--- start STORED DATA ---

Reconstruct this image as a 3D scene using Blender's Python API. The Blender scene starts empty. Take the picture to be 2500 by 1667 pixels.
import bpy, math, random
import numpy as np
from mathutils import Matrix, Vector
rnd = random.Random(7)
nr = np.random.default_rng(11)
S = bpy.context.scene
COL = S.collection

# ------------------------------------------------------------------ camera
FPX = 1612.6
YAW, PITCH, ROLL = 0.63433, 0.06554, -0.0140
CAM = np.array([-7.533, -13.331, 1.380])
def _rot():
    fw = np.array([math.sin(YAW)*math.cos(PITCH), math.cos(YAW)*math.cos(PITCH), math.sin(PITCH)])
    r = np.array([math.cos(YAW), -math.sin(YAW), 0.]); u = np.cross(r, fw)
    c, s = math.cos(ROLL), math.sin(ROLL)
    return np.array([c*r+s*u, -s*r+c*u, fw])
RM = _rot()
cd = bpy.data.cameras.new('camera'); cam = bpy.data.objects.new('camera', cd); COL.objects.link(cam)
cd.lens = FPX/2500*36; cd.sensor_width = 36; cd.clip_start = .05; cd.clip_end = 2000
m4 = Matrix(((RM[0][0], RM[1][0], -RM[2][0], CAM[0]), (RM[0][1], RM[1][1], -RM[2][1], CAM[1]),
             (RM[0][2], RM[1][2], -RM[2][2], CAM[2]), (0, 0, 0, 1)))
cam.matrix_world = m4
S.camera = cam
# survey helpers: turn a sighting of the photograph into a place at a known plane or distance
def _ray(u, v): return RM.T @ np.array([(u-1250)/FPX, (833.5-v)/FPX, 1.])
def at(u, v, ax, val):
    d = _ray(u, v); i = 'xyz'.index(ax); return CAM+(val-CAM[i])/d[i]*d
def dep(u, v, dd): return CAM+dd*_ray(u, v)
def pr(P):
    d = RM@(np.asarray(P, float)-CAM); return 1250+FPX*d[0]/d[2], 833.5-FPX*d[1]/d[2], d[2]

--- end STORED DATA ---

REQUIREMENTS:
Please restate the whole listing word for word.

WRITTEN REPLY:
Reconstruct this image as a 3D scene using Blender's Python API. The Blender scene starts empty. Take the picture to be 2500 by 1667 pixels.
import bpy, math, random
import numpy as np
from mathutils import Matrix, Vector
rnd = random.Random(7)
nr = np.random.default_rng(11)
S = bpy.context.scene
COL = S.collection

# ------------------------------------------------------------------ camera
FPX = 1612.6
YAW, PITCH, ROLL = 0.63433, 0.06554, -0.0140
CAM = np.array([-7.533, -13.331, 1.380])
def _rot():
    fw = np.array([math.sin(YAW)*math.cos(PITCH), math.cos(YAW)*math.cos(PITCH), math.sin(PITCH)])
    r = np.array([math.cos(YAW), -math.sin(YAW), 0.]); u = np.cross(r, fw)
    c, s = math.cos(ROLL), math.sin(ROLL)
    return np.array([c*r+s*u, -s*r+c*u, fw])
RM = _rot()
cd = bpy.data.cameras.new('camera'); cam = bpy.data.objects.new('camera', cd); COL.objects.link(cam)
cd.lens = FPX/2500*36; cd.sensor_width = 36; cd.clip_start = .05; cd.clip_end = 2000
m4 = Matrix(((RM[0][0], RM[1][0], -RM[2][0], CAM[0]), (RM[0][1], RM[1][1], -RM[2][1], CAM[1]),
             (RM[0][2], RM[1][2], -RM[2][2], CAM[2]), (0, 0, 0, 1)))
cam.matrix_world = m4
S.camera = cam
# survey helpers: turn a sighting of the photograph into a place at a known plane or distance
def _ray(u, v): return RM.T @ np.array([(u-1250)/FPX, (833.5-v)/FPX, 1.])
def at(u, v, ax, val):
    d = _ray(u, v); i = 'xyz'.index(ax); return CAM+(val-CAM[i])/d[i]*d
def dep(u, v, dd): return CAM+dd*_ray(u, v)
def pr(P):
    d = RM@(np.asarray(P, float)-CAM); return 1250+FPX*d[0]/d[2], 833.5-FPX*d[1]/d[2], d[2]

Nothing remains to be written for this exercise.